Whatever McCarthy’s own convictions, the gnosticism on display in his story represents a near perfect aesthetic match for the unbridled hostility of its world.

At the heart of this supremely dark novel is Judge Holden. An albino who stands at seven feet tall, weighs in at over 300 pounds, and has not one hair on his body, he has the look of “an enormous baby.” He is fluent in multiple languages, possesses a near-encyclopedic knowledge of every known subject, and is unsurpassed in his skills as a fiddle player and a dancer. His gun bears the name Et in Arcadia Ego, which translates to, “Even in Arcadia, there am I.” The “I” in question is death and the saying was a trope in the Renaissance, showing up everywhere from tombs to paintings, the indelible image being the rude intrusion of a skull on a pastoral scene.

Along with being a prolific murderer, Judge Holden is also a child killer and a sadist. By the novel’s end, it’s clear that he’s not human, having not aged in the span of 28 years. Most disturbingly, his supreme wickedness remains undefeated and indeed seems undefeatable. Blood Meridian ends with the perversely orchestrated murder of one of the judge’s former scalphunting gang members in an outhouse. Having dispatched his former colleague, Judge Holden proceeds to stomp out a raucous victory dance in a saloon: “He is dancing, dancing. He says that he will never die.” There is some ambiguity in the book’s final lines, since they appear to come from the silver-tongued judge himself, but all the evidence in the story is in his favor. 

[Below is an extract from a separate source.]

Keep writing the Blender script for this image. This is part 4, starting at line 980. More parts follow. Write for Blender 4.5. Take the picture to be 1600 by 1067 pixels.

A prodigy of unrivaled power and malice, what exactly is Judge Holden? It may be tempting to identify him with Satan, but his power clearly exceeds that of the devil. In Christianity, goodness is primary and the heart of reality is Father, Son, and Holy Spirit. Humanity occupies a place “a little lower than the angels” in God’s good world, and the enmity between God and Satan involves no competition worthy of the name.

Goodness is not primary in Judge Holden’s world, however. In Blood Meridian, McCarthy’s ragged band of pilgrims make their way across the wastes of the planet Anareta—a land of carnage in the grip of the malefics. McCarthy opens the novel with the birth of his protagonist, the kid, on the day of a famous meteor shower of 1833: “Night of your birth. Thirty-three. The Leonids they were called. God how the stars did fall.” As the novel progresses, it’s clear that this event plays a definitive role in the kid’s fate. The occult elements in Blood Meridian are not mere set pieces or atmospheric touches; they are central to the story. 

How do we make sense of the judge and the hostile world he’s determined to dominate? One of the more incisive treatments of McCarthy’s book comes from critic Leo Daugherty, who argued that Blood Meridian is in fact a gnostic vision, and that Judge Holden, for all his faustian deportment, is not a satanic figure, but is instead an archon—a fallen deity (aeon) seeking to rule the lower realm. 

Blood Meridian thus offers up a dualistic picture of reality wherein good and evil are at best coeval. 

Daughtery puts it well: “So, whereas most thoughtful people have looked at the world they lived in and asked, How did evil get into it?, the Gnostics looked at the world and asked, How did good get into it?” Darkness has the upper hand on Anareta-Earth in Blood Meridian, and the judge is making substantial progress toward being its ignominious ruler. Precious little light gets into McCarthy’s story. 

Whatever McCarthy’s own convictions, the gnosticism on display in his story represents a near perfect aesthetic match for the unbridled hostility of its world. In this sense, the apparent triumph of evil at the end honors the integrity of the narrative. 

How do Christians respond to a masterpiece so profoundly at odds with the Gospel? May I suggest that we begin by refusing to indulge the cultural omnivorousness so characteristic of our moment? Blood Meridian can’t be baptized; it cannot be Christianized. Does it have profound insights for those of us who follow Christ? Yes, but only if we have the honesty to recognize it as an exquisite outsider. We do a true pagan no honor by attempting to dress them in Christian garb, and in the end the only ones who are fooled by such an endeavor are us.